— START SOURCE EXCERPT —

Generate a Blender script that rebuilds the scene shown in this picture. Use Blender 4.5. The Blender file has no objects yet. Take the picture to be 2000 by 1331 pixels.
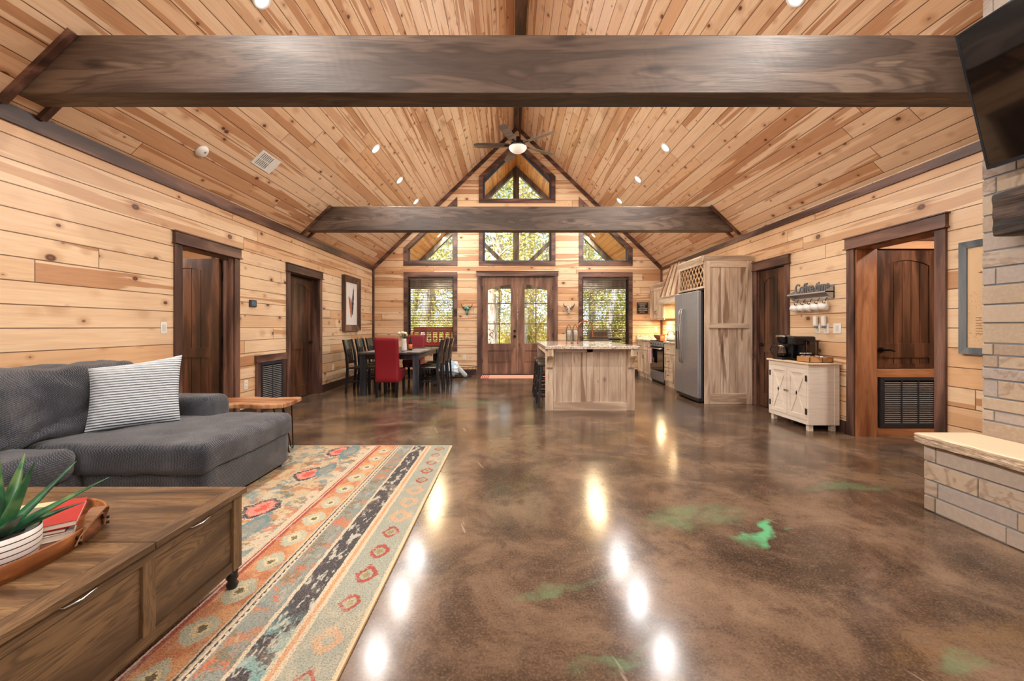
import bpy, bmesh, math, random
from mathutils import Vector, Matrix
R = random.Random(7)
PI = math.pi
SC = bpy.context.scene
COL = SC.collection
# ---------------------------------------------------------------- camera, world, exposure
cam = bpy.data.cameras.new('camera'); camo = bpy.data.objects.new('camera', cam); COL.objects.link(camo)
camo.location = (0, 0, 1.213); camo.rotation_euler = (PI/2, 0, 0)
cam.sensor_width = 36; cam.lens = 14.4; cam.shift_x = 0.001; cam.shift_y = -0.01325
cam.clip_start = 0.05; cam.clip_end = 200
SC.camera = camo
SC.view_settings.view_transform = 'Standard'; SC.view_settings.look = 'None'
SC.view_settings.gamma = 1; SC.view_settings.use_curve_mapping = False
SC.view_settings.exposure = 0.22
W = bpy.data.worlds.new('sky'); SC.world = W; W.use_nodes = True
bg = W.node_tree.nodes['Background']
sk = W.node_tree.nodes.new('ShaderNodeTexSky'); sk.sky_type = 'HOSEK_WILKIE'; sk.turbidity = 4
sk.sun_direction = (0.45, -0.5, 0.74)
W.node_tree.links.new(sk.outputs[0], bg.inputs[0]); bg.inputs[1].default_value = 14.0
sun = bpy.data.lights.new('sun', 'SUN'); sun.energy = 12.0; sun.angle = 0.02; sun.color = (1, .93, .8)
suno = bpy.data.objects.new('sun', sun); COL.objects.link(suno)
suno.rotation_euler = (math.radians(48), 0, math.radians(-42))
CAN_W = 42.0            # watts of one recessed ceiling light
CAN_COL = (1.0, 0.945, 0.88)
cy = SC.cycles
cy.use_denoising = True; cy.max_bounces = 10; cy.diffuse_bounces = 5; cy.glossy_bounces = 4
cy.transparent_max_bounces = 24; cy.transmission_bounces = 6; cy.sample_clamp_indirect = 6
cy.caustics_reflective = False; cy.caustics_refractive = False

# ---------------------------------------------------------------- room numbers
XL, XR, YB, YF = -3.496, 3.819, 10.36, -3.2
XC = 0.1615; ZE = 2.743; SL = 0.975; HW = (XR - XL) / 2
ZR = ZE + SL * HW
def zc(x): return ZR - SL * abs(x - XC)
def bx(x): return (x - 998) / 77.24
def bz(y): return 1.213 + (639 - y) / 77.24

def S(r, g, b, a=1):
    f = lambda c: (c/255/12.92) if c/255 <= .04045 else ((c/255+.055)/1.055)**2.4
    return (f(r), f(g), f(b), a)

# ---------------------------------------------------------------- node helpers
class V:
    def __init__(s, nt, sock): s.nt = nt; s.s = sock
    def m(s, op, *o, clamp=False):
        n = s.nt.nodes.new('ShaderNodeMath'); n.operation = op; n.use_clamp = clamp
        for i, a in enumerate((s,) + o):
            if isinstance(a, V): s.nt.links.new(a.s, n.inputs[i])
            else: n.inputs[i].default_value = a
        return V(s.nt, n.outputs[0])
    def __add__(s, o): return s.m('ADD', o)
    def __radd__(s, o): return s.m('ADD', o)
    def __sub__(s, o): return s.m('SUBTRACT', o)
    def __rsub__(s, o): return (s * -1) + o
    def __mul__(s, o): return s.m('MULTIPLY', o)
    def __rmul__(s, o): return s.m('MULTIPLY', o)
    def __truediv__(s, o): return s.m('DIVIDE', o)
    def floor(s): return s.m('FLOOR')
    def frac(s): return s.m('FRACT')
    def abs(s): return s.m('ABSOLUTE')
    def lt(s, o): return s.m('LESS_THAN', o)
    def gt(s, o): return s.m('GREATER_THAN', o)
    def mx(s, o): return s.m('MAXIMUM', o)
    def mn(s, o): return s.m('MINIMUM', o)
    def sin(s): return s.m('SINE')
    def sm(s, a, b):
        n = s.nt.nodes.new('ShaderNodeMapRange'); n.interpolation_type = 'SMOOTHSTEP'
        s.nt.links.new(s.s, n.inputs[0]); n.inputs[1].default_value = a; n.inputs[2].default_value = b
        return V(s.nt, n.outputs[0])

class Mt:
    """a material being written"""
    def __init__(s, name, rough=.5, metal=0, spec=.5, coat=0):
        s.m = bpy.data.materials.new(name); s.m.use_nodes = True; s.nt = s.m.node_tree
        s.p = s.nt.nodes['Principled BSDF']
        s.p.inputs['Roughness'].default_value = rough; s.p.inputs['Metallic'].default_value = metal
        s.p.inputs['Specular IOR Level'].default_value = spec
        if coat: s.p.inputs['Coat Weight'].default_value = coat; s.p.inputs['Coat Roughness'].default_value = .12
        s._tc = None
    def xyz(s):
        if s._tc is None:
            s._tc = s.nt.nodes.new('ShaderNodeTexCoord')
            n = s.nt.nodes.new('ShaderNodeSeparateXYZ'); s.nt.links.new(s._tc.outputs['Object'], n.inputs[0])
            s._xyz = [V(s.nt, n.outputs[i]) for i in range(3)]
        return s._xyz
    def comb(s, x, y, z=0.0):
        n = s.nt.nodes.new('ShaderNodeCombineXYZ')
        for i, a in enumerate((x, y, z)):
            if isinstance(a, V): s.nt.links.new(a.s, n.inputs[i])
            else: n.inputs[i].default_value = a
        return V(s.nt, n.outputs[0])
    def noise(s, vec, scale=1, det=2, rough=.5, dist=0, color=False):
        n = s.nt.nodes.new('ShaderNodeTexNoise'); s.nt.links.new(vec.s, n.inputs['Vector'])
        n.inputs['Scale'].default_value = scale; n.inputs['Detail'].default_value = det
        n.inputs['Roughness'].default_value = rough; n.inputs['Distortion'].default_value = dist
        return V(s.nt, n.outputs[1 if color else 0])
    def vor(s, vec, scale=1, rand=1, feat='F1'):
        n = s.nt.nodes.new('ShaderNodeTexVoronoi'); s.nt.links.new(vec.s, n.inputs['Vector']); n.feature = feat
        n.inputs['Scale'].default_value = scale; n.inputs['Randomness'].default_value = rand
        sp = s.nt.nodes.new('ShaderNodeSeparateColor')
        if feat == 'F1': s.nt.links.new(n.outputs['Color'], sp.inputs[0])
        return V(s.nt, n.outputs['Distance']), V(s.nt, sp.outputs[0]), V(s.nt, sp.outputs[1])
    def white(s, vec):
        n = s.nt.nodes.new('ShaderNodeTexWhiteNoise'); n.noise_dimensions = '3D'; s.nt.links.new(vec.s, n.inputs[0])
        sp = s.nt.nodes.new('ShaderNodeSeparateColor'); s.nt.links.new(n.outputs[1], sp.inputs[0])
        return [V(s.nt, sp.outputs[i]) for i in range(3)]
    def island(s):
        n = s.nt.nodes.new('ShaderNodeNewGeometry'); return V(s.nt, n.outputs['Random Per Island'])
    def ramp(s, fac, stops, const=False):
        n = s.nt.nodes.new('ShaderNodeValToRGB'); s.nt.links.new(fac.s, n.inputs[0]); e = n.color_ramp.elements
        if const: n.color_ramp.interpolation = 'CONSTANT'
        while len(e) < len(stops): e.new(.5)
        for el, (p, c) in zip(e, stops): el.position = p; el.color = c if len(c) == 4 else (*c, 1)
        return V(s.nt, n.outputs[0])
    def mix(s, fac, a, b, mode='MIX'):
        n = s.nt.nodes.new('ShaderNodeMix'); n.data_type = 'RGBA'; n.blend_type = mode
        for k, a_ in ((0, fac), (6, a), (7, b)):
            if isinstance(a_, V): s.nt.links.new(a_.s, n.inputs[k])
            else: n.inputs[k].default_value = a_
        return V(s.nt, n.outputs[2])
    def set(s, key, v):
        if isinstance(v, V): s.nt.links.new(v.s, s.p.inputs[key])
        else: s.p.inputs[key].default_value = v
    def bump(s, h, strength=.3, dist=.01):
        n = s.nt.nodes.new('ShaderNodeBump'); s.nt.links.new(h.s, n.inputs['Height'])
        n.inputs['Strength'].default_value = strength; n.inputs['Distance'].default_value = dist
        s.nt.links.new(n.outputs[0], s.p.inputs['Normal'])

def plain(name, col, rough=.5, metal=0, spec=.5, coat=0, emit=None, es=0):
    t = Mt(name, rough, metal, spec, coat); t.set('Base Color', col)
    if emit: t.set('Emission Color', emit); t.set('Emission Strength', es)
    return t.m

def uv_axes(t, ua, va):
    x, y, z = t.xyz(); d = dict(x=x, y=y, z=z)
    d['s'] = (x - XC).abs() * math.sqrt(1 + SL*SL)
    return d[ua], d[va]

def planks(name, ua, va, pitch, v0, light, mid, heart, knot, rough=.33, L=3.0, heartw=.5, knots=.55, seed=0, ks=1.0):
    t = Mt(name, rough, spec=.5)
    u, v = uv_axes(t, ua, va)
    x_, y_, z_ = t.xyz()
    side = (x_ - XC).gt(0.0) * 31.0 if va == 's' else 0.0
    vv = (v - v0) / pitch; idx = vv.floor() + side + seed; fr = vv.frac()
    h = t.white(t.comb(idx, 3.3, 1.7))
    uu = u / L + h[0] * 9.0; seg = uu.floor(); uf = uu.frac()
    b = t.white(t.comb(idx, seg, 5.1))
    # local coordinates of one board
    lu = u + b[0] * 40.0; lv = v + idx * 2.37
    base = t.ramp(b[1], [(0, light), (.55, light), (1, mid)])
    big = t.noise(t.comb(lu * .36, lv * 8.0, b[2] * 20), 1.0, 3, .55, .35)
    lo = .62 - heartw * .2
    hm = (big + (b[2] - .5) * .12).sm(lo, lo + .03) * (1.0 - b[2].sm(heartw - .12, heartw + .12) * .85)
    grainv = t.noise(t.comb(lu * 2.2, lv * 46.0, b[0] * 9), 1.0, 4, .6, .8)
    rings = ((t.noise(t.comb(lu * .8, lv * 9.0, b[1] * 9), 1.0, 1, .5, .3) * 60.0).sin() * .5 + .5)
    c = t.mix(hm * .85, base, t.mix(b[0] * .5, heart, mid))
    c = t.mix((grainv.sm(.35, .75)) * .22, c, heart)
    c = t.mix(rings * .16, c, mid)
    d, r1, r2 = t.vor(t.comb(lu * .72, lv * 1.05, 0.0), 5.2 / ks, 1)
    kn = d / (.05 + r2 * .15)
    on = r1.lt(knots)
    km = (1.0 - kn.sm(.55, 1.0)) * on
    halo = (1.0 - kn.sm(.8, 2.6)) * on
    c = t.mix(halo * .45, c, heart)
    c = t.mix(km * .92, c, t.mix(kn.sm(.1, .5), S(122, 70, 42), knot))
    edge = (fr - .5).abs()
    gr = edge.sm(.468, .486)
    endj = (uf - .5).abs().gt(.5 - .0035 / L)
    gap = gr.mx(endj)
    c = t.mix(gap * .85, c, S(84, 46, 24))  # shade in the board grooves is painted as dark colour, beside the bump
    t.set('Base Color', c)
    t.set('Roughness', .30 + grainv * .16)
    t.bump((1.0 - gap) * 1.0 + grainv * .05, .55, .006)
    return t.m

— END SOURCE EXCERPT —

**AIM OF THE EXERCISE**. Begin at the top of the material above and output each line exactly, stopping after the line that holds "cy.caustics_reflective = False;". Leave out pictures.

**ANSWER**.
Generate a Blender script that rebuilds the scene shown in this picture. Use Blender 4.5. The Blender file has no objects yet. Take the picture to be 2000 by 1331 pixels.
import bpy, bmesh, math, random
from mathutils import Vector, Matrix
R = random.Random(7)
PI = math.pi
SC = bpy.context.scene
COL = SC.collection
# ---------------------------------------------------------------- camera, world, exposure
cam = bpy.data.cameras.new('camera'); camo = bpy.data.objects.new('camera', cam); COL.objects.link(camo)
camo.location = (0, 0, 1.213); camo.rotation_euler = (PI/2, 0, 0)
cam.sensor_width = 36; cam.lens = 14.4; cam.shift_x = 0.001; cam.shift_y = -0.01325
cam.clip_start = 0.05; cam.clip_end = 200
SC.camera = camo
SC.view_settings.view_transform = 'Standard'; SC.view_settings.look = 'None'
SC.view_settings.gamma = 1; SC.view_settings.use_curve_mapping = False
SC.view_settings.exposure = 0.22
W = bpy.data.worlds.new('sky'); SC.world = W; W.use_nodes = True
bg = W.node_tree.nodes['Background']
sk = W.node_tree.nodes.new('ShaderNodeTexSky'); sk.sky_type = 'HOSEK_WILKIE'; sk.turbidity = 4
sk.sun_direction = (0.45, -0.5, 0.74)
W.node_tree.links.new(sk.outputs[0], bg.inputs[0]); bg.inputs[1].default_value = 14.0
sun = bpy.data.lights.new('sun', 'SUN'); sun.energy = 12.0; sun.angle = 0.02; sun.color = (1, .93, .8)
suno = bpy.data.objects.new('sun', sun); COL.objects.link(suno)
suno.rotation_euler = (math.radians(48), 0, math.radians(-42))
CAN_W = 42.0            # watts of one recessed ceiling light
CAN_COL = (1.0, 0.945, 0.88)
cy = SC.cycles
cy.use_denoising = True; cy.max_bounces = 10; cy.diffuse_bounces = 5; cy.glossy_bounces = 4
cy.transparent_max_bounces = 24; cy.transmission_bounces = 6; cy.sample_clamp_indirect = 6
cy.caustics_reflective = False; cy.caustics_refractive = False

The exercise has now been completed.